**REQUIREMENT**: Repeat the data verbatim.

[Begin]

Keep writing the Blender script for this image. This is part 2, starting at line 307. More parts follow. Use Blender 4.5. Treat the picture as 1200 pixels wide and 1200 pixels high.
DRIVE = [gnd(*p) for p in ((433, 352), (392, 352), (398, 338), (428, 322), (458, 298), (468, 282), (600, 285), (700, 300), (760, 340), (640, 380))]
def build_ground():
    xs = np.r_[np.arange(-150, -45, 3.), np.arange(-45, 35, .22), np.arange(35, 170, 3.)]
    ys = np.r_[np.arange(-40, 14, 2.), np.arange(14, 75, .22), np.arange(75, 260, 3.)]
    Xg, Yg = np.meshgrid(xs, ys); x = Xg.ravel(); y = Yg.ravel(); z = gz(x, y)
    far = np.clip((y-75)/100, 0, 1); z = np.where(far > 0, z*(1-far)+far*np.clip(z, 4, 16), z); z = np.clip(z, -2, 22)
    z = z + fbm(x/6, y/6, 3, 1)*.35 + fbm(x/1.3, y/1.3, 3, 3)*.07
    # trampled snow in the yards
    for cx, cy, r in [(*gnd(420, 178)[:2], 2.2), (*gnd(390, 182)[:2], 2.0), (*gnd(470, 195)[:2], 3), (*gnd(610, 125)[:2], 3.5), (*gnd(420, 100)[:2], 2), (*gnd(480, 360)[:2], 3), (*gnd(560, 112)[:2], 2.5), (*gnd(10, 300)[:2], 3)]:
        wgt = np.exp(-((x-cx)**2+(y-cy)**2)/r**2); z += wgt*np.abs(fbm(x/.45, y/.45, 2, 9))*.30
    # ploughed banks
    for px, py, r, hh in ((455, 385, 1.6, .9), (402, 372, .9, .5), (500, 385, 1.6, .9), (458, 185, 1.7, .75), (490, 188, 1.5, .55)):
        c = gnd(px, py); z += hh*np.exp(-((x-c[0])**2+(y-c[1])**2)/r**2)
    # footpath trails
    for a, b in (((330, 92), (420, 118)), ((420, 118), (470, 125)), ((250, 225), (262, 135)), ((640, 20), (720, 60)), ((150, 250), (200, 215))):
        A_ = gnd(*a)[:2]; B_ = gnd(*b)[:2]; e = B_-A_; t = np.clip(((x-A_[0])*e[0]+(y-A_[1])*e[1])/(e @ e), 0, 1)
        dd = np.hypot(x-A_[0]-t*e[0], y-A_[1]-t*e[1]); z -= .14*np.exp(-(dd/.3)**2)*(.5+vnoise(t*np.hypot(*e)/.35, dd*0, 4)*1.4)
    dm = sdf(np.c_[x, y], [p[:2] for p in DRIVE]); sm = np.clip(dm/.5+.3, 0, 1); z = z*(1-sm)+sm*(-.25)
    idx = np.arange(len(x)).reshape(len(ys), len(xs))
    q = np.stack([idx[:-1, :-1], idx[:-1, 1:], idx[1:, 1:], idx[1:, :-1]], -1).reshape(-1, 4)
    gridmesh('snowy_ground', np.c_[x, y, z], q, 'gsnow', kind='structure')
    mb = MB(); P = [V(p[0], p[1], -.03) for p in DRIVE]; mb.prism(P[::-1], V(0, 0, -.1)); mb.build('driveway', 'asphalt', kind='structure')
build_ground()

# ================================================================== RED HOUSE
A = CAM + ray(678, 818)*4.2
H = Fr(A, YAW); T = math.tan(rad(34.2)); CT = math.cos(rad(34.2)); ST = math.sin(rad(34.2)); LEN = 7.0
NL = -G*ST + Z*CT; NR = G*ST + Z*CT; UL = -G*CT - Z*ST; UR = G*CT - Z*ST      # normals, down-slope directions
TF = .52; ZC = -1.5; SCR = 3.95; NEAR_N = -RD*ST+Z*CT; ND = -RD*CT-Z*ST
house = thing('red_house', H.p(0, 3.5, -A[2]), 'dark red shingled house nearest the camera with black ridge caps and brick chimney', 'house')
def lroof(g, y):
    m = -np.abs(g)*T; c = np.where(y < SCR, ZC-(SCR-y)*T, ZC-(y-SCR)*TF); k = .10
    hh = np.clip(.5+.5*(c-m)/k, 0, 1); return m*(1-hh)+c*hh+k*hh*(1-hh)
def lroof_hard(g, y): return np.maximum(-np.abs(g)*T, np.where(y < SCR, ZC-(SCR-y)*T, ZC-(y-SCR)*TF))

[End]

**FULL OUTPUT**:
Keep writing the Blender script for this image. This is part 2, starting at line 307. More parts follow. Use Blender 4.5. Treat the picture as 1200 pixels wide and 1200 pixels high.
DRIVE = [gnd(*p) for p in ((433, 352), (392, 352), (398, 338), (428, 322), (458, 298), (468, 282), (600, 285), (700, 300), (760, 340), (640, 380))]
def build_ground():
    xs = np.r_[np.arange(-150, -45, 3.), np.arange(-45, 35, .22), np.arange(35, 170, 3.)]
    ys = np.r_[np.arange(-40, 14, 2.), np.arange(14, 75, .22), np.arange(75, 260, 3.)]
    Xg, Yg = np.meshgrid(xs, ys); x = Xg.ravel(); y = Yg.ravel(); z = gz(x, y)
    far = np.clip((y-75)/100, 0, 1); z = np.where(far > 0, z*(1-far)+far*np.clip(z, 4, 16), z); z = np.clip(z, -2, 22)
    z = z + fbm(x/6, y/6, 3, 1)*.35 + fbm(x/1.3, y/1.3, 3, 3)*.07
    # trampled snow in the yards
    for cx, cy, r in [(*gnd(420, 178)[:2], 2.2), (*gnd(390, 182)[:2], 2.0), (*gnd(470, 195)[:2], 3), (*gnd(610, 125)[:2], 3.5), (*gnd(420, 100)[:2], 2), (*gnd(480, 360)[:2], 3), (*gnd(560, 112)[:2], 2.5), (*gnd(10, 300)[:2], 3)]:
        wgt = np.exp(-((x-cx)**2+(y-cy)**2)/r**2); z += wgt*np.abs(fbm(x/.45, y/.45, 2, 9))*.30
    # ploughed banks
    for px, py, r, hh in ((455, 385, 1.6, .9), (402, 372, .9, .5), (500, 385, 1.6, .9), (458, 185, 1.7, .75), (490, 188, 1.5, .55)):
        c = gnd(px, py); z += hh*np.exp(-((x-c[0])**2+(y-c[1])**2)/r**2)
    # footpath trails
    for a, b in (((330, 92), (420, 118)), ((420, 118), (470, 125)), ((250, 225), (262, 135)), ((640, 20), (720, 60)), ((150, 250), (200, 215))):
        A_ = gnd(*a)[:2]; B_ = gnd(*b)[:2]; e = B_-A_; t = np.clip(((x-A_[0])*e[0]+(y-A_[1])*e[1])/(e @ e), 0, 1)
        dd = np.hypot(x-A_[0]-t*e[0], y-A_[1]-t*e[1]); z -= .14*np.exp(-(dd/.3)**2)*(.5+vnoise(t*np.hypot(*e)/.35, dd*0, 4)*1.4)
    dm = sdf(np.c_[x, y], [p[:2] for p in DRIVE]); sm = np.clip(dm/.5+.3, 0, 1); z = z*(1-sm)+sm*(-.25)
    idx = np.arange(len(x)).reshape(len(ys), len(xs))
    q = np.stack([idx[:-1, :-1], idx[:-1, 1:], idx[1:, 1:], idx[1:, :-1]], -1).reshape(-1, 4)
    gridmesh('snowy_ground', np.c_[x, y, z], q, 'gsnow', kind='structure')
    mb = MB(); P = [V(p[0], p[1], -.03) for p in DRIVE]; mb.prism(P[::-1], V(0, 0, -.1)); mb.build('driveway', 'asphalt', kind='structure')
build_ground()

# ================================================================== RED HOUSE
A = CAM + ray(678, 818)*4.2
H = Fr(A, YAW); T = math.tan(rad(34.2)); CT = math.cos(rad(34.2)); ST = math.sin(rad(34.2)); LEN = 7.0
NL = -G*ST + Z*CT; NR = G*ST + Z*CT; UL = -G*CT - Z*ST; UR = G*CT - Z*ST      # normals, down-slope directions
TF = .52; ZC = -1.5; SCR = 3.95; NEAR_N = -RD*ST+Z*CT; ND = -RD*CT-Z*ST
house = thing('red_house', H.p(0, 3.5, -A[2]), 'dark red shingled house nearest the camera with black ridge caps and brick chimney', 'house')
def lroof(g, y):
    m = -np.abs(g)*T; c = np.where(y < SCR, ZC-(SCR-y)*T, ZC-(y-SCR)*TF); k = .10
    hh = np.clip(.5+.5*(c-m)/k, 0, 1); return m*(1-hh)+c*hh+k*hh*(1-hh)
def lroof_hard(g, y): return np.maximum(-np.abs(g)*T, np.where(y < SCR, ZC-(SCR-y)*T, ZC-(y-SCR)*TF))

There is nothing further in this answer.